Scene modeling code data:

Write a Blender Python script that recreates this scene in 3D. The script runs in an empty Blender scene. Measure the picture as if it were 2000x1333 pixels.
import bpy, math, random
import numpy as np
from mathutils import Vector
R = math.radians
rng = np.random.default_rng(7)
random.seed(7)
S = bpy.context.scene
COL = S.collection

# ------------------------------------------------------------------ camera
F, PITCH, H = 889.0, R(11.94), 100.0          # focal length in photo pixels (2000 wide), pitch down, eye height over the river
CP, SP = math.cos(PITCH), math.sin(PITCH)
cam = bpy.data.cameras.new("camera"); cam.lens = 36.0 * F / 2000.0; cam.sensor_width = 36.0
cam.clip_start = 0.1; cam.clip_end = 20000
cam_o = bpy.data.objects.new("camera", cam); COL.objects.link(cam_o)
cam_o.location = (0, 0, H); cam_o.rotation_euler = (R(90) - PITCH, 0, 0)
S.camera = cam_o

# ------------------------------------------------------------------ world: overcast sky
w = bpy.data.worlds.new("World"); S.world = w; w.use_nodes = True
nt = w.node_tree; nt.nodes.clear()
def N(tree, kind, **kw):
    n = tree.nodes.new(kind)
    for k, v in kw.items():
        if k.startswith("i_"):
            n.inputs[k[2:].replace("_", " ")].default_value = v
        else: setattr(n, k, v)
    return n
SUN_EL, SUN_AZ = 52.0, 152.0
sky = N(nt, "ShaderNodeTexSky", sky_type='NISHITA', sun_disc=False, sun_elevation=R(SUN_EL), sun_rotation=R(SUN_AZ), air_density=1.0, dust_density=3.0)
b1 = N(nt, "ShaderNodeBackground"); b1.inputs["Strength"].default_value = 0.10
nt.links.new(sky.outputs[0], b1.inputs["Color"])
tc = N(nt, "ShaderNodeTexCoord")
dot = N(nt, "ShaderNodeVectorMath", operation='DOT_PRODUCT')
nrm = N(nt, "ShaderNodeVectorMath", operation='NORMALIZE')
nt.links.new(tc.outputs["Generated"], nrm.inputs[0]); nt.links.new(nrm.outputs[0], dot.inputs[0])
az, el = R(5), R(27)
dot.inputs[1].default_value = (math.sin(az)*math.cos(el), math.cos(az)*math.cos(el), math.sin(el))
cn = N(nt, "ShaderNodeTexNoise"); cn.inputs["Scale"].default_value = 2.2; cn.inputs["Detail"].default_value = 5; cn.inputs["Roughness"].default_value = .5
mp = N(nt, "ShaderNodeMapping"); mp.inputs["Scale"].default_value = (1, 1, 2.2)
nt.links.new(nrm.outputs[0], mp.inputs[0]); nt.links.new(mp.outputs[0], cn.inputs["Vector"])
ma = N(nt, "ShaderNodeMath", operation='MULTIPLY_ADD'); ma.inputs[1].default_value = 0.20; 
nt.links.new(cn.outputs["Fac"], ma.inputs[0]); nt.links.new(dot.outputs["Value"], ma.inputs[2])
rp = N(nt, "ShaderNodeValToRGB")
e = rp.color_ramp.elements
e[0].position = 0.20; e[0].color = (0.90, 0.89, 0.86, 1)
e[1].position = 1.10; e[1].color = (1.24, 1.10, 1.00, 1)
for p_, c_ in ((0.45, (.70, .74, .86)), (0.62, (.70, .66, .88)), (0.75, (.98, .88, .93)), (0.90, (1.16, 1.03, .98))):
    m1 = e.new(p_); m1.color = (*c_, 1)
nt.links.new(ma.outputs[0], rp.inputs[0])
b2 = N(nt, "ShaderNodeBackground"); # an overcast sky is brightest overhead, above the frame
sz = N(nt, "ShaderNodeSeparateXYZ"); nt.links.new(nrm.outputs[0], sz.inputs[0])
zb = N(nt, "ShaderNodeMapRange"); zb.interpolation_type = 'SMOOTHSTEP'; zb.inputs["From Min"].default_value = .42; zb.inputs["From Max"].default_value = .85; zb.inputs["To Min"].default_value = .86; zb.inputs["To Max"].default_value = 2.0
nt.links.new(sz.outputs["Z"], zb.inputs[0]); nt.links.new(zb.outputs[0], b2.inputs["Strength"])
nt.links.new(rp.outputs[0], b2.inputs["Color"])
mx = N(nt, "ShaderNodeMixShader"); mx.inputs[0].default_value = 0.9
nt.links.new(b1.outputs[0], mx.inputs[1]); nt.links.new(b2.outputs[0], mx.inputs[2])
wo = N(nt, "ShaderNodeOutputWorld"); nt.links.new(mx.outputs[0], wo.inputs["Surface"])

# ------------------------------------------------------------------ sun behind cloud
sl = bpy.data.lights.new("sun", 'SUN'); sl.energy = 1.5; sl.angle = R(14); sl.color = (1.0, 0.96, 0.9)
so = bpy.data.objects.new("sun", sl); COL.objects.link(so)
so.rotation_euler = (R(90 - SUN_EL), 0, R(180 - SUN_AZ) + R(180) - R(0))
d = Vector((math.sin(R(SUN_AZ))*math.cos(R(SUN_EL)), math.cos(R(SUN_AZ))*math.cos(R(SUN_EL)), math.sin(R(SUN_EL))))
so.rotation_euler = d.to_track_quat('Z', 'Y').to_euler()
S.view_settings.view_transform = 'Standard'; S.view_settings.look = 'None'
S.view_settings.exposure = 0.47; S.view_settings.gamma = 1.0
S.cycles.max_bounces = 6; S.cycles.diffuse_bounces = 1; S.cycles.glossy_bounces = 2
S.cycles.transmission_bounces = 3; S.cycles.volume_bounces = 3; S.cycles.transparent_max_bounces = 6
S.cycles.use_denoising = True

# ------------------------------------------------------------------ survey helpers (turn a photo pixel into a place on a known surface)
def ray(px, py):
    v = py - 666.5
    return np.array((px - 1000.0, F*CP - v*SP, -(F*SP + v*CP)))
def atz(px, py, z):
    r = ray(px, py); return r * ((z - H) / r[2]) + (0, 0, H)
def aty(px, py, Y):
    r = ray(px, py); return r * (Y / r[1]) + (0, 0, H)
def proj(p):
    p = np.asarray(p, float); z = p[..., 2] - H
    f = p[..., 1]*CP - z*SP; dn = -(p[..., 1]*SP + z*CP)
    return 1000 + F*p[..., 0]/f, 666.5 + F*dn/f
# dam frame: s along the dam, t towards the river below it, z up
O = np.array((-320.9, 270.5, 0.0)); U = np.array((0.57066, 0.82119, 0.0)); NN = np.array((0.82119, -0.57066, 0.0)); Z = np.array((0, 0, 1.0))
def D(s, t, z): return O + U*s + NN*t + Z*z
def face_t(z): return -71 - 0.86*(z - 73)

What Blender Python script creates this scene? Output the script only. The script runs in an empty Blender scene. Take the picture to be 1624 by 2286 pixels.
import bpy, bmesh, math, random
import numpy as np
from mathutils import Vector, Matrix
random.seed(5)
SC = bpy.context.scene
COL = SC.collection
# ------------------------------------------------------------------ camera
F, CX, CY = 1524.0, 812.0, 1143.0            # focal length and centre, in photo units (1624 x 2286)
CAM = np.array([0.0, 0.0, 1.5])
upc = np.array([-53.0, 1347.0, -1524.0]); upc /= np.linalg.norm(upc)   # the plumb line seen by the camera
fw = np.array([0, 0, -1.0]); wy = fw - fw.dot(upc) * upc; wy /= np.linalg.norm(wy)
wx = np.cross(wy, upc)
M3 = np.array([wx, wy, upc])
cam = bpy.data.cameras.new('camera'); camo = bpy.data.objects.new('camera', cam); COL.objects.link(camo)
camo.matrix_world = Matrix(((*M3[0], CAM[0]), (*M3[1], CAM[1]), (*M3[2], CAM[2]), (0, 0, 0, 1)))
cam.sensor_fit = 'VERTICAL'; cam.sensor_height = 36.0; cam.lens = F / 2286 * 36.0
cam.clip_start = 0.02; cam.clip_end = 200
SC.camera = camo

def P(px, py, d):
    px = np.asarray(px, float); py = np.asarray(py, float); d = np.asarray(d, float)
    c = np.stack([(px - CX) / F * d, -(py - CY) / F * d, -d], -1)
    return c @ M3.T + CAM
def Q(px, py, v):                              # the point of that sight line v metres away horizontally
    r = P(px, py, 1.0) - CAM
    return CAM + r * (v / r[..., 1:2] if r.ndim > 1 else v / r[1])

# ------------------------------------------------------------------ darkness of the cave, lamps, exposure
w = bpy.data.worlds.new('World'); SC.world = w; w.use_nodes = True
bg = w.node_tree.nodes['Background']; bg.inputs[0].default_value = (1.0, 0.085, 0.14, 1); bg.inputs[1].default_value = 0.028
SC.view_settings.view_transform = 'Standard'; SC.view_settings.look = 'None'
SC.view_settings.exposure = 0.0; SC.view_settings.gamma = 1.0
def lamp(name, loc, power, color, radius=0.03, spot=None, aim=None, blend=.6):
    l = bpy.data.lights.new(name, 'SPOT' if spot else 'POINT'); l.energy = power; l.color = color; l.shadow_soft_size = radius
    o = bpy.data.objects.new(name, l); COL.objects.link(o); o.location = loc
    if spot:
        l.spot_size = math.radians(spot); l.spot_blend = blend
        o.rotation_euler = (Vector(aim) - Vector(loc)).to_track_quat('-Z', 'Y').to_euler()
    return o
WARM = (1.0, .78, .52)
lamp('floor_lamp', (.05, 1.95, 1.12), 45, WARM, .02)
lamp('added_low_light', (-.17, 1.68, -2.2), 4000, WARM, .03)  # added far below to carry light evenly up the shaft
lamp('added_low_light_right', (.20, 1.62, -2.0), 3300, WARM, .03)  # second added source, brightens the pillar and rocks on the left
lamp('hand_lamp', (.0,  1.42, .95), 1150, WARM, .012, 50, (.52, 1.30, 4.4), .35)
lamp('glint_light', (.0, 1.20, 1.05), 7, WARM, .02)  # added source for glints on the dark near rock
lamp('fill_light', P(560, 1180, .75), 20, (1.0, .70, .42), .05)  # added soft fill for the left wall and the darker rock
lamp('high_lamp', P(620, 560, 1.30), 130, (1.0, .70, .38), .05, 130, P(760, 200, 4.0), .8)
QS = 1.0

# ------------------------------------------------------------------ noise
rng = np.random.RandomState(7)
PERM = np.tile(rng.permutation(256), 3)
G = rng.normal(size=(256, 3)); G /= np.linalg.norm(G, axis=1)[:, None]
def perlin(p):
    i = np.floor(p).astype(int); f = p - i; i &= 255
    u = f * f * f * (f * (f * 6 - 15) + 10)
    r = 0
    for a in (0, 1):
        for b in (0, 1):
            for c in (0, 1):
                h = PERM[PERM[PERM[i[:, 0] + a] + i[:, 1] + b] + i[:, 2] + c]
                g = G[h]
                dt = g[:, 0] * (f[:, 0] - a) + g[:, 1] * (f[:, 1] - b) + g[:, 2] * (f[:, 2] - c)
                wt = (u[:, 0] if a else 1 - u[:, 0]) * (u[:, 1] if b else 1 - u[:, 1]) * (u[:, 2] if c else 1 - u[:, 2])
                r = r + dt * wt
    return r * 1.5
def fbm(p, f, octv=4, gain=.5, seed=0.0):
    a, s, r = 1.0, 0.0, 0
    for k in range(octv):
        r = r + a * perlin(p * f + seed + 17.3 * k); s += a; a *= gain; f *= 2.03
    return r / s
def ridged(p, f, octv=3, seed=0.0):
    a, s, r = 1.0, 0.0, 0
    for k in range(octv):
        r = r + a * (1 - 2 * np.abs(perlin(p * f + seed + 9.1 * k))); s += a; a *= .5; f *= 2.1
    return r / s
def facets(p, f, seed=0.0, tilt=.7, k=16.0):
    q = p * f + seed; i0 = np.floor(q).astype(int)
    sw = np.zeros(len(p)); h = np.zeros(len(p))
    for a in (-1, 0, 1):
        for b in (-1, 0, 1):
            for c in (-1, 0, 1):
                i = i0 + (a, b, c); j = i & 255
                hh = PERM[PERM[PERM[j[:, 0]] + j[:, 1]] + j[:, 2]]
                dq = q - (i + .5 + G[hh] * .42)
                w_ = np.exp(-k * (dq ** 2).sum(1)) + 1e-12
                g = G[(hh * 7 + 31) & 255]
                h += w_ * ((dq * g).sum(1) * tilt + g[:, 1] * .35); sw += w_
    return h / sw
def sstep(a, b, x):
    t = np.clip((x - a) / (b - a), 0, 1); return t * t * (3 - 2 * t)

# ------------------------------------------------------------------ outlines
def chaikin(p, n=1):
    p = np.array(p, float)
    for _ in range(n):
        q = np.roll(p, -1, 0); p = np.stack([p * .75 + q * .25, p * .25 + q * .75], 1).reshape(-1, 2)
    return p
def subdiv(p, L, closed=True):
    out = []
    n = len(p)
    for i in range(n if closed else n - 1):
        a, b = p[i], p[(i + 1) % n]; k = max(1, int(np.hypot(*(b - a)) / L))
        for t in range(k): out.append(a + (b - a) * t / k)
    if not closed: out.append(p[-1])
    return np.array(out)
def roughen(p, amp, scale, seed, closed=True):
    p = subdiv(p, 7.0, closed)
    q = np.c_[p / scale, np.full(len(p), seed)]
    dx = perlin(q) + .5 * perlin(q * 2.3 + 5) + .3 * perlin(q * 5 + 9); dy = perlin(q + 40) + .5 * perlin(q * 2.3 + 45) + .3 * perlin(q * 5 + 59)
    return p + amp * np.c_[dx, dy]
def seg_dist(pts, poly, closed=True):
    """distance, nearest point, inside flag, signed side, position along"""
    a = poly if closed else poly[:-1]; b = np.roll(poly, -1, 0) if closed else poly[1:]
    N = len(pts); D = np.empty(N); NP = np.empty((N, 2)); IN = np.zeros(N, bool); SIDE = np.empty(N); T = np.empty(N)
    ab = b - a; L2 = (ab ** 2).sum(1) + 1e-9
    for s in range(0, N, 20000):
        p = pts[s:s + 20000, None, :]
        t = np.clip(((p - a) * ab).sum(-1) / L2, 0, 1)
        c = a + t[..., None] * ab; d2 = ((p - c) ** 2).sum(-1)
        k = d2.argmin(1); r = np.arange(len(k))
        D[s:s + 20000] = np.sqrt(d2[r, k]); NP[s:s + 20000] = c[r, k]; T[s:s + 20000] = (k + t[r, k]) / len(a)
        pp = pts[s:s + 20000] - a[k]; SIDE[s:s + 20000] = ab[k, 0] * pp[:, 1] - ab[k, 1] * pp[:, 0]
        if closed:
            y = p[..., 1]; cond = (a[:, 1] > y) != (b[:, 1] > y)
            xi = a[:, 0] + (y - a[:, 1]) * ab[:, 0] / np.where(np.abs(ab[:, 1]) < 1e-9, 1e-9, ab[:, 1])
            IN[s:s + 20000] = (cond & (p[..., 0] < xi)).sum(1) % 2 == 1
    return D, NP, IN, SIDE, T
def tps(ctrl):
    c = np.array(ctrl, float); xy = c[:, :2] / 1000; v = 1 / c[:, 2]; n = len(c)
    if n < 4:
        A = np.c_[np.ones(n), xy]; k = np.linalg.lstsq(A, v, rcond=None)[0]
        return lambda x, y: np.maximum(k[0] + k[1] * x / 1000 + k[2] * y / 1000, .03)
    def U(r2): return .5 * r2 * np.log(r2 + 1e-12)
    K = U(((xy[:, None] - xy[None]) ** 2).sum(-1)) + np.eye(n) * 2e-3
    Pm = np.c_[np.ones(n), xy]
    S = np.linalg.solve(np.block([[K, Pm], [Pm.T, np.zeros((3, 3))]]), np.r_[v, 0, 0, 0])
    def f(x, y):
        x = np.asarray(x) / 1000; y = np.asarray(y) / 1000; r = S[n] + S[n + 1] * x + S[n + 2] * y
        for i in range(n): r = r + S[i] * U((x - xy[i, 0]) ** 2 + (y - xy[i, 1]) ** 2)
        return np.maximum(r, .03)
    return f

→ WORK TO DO
Write out word for word only the lines from the start of the entries down to the line with "COL = S.collection", please, including both ends.

→ RESULT
Write a Blender Python script that recreates this scene in 3D. The script runs in an empty Blender scene. Measure the picture as if it were 2000x1333 pixels.
import bpy, math, random
import numpy as np
from mathutils import Vector
R = math.radians
rng = np.random.default_rng(7)
random.seed(7)
S = bpy.context.scene
COL = S.collection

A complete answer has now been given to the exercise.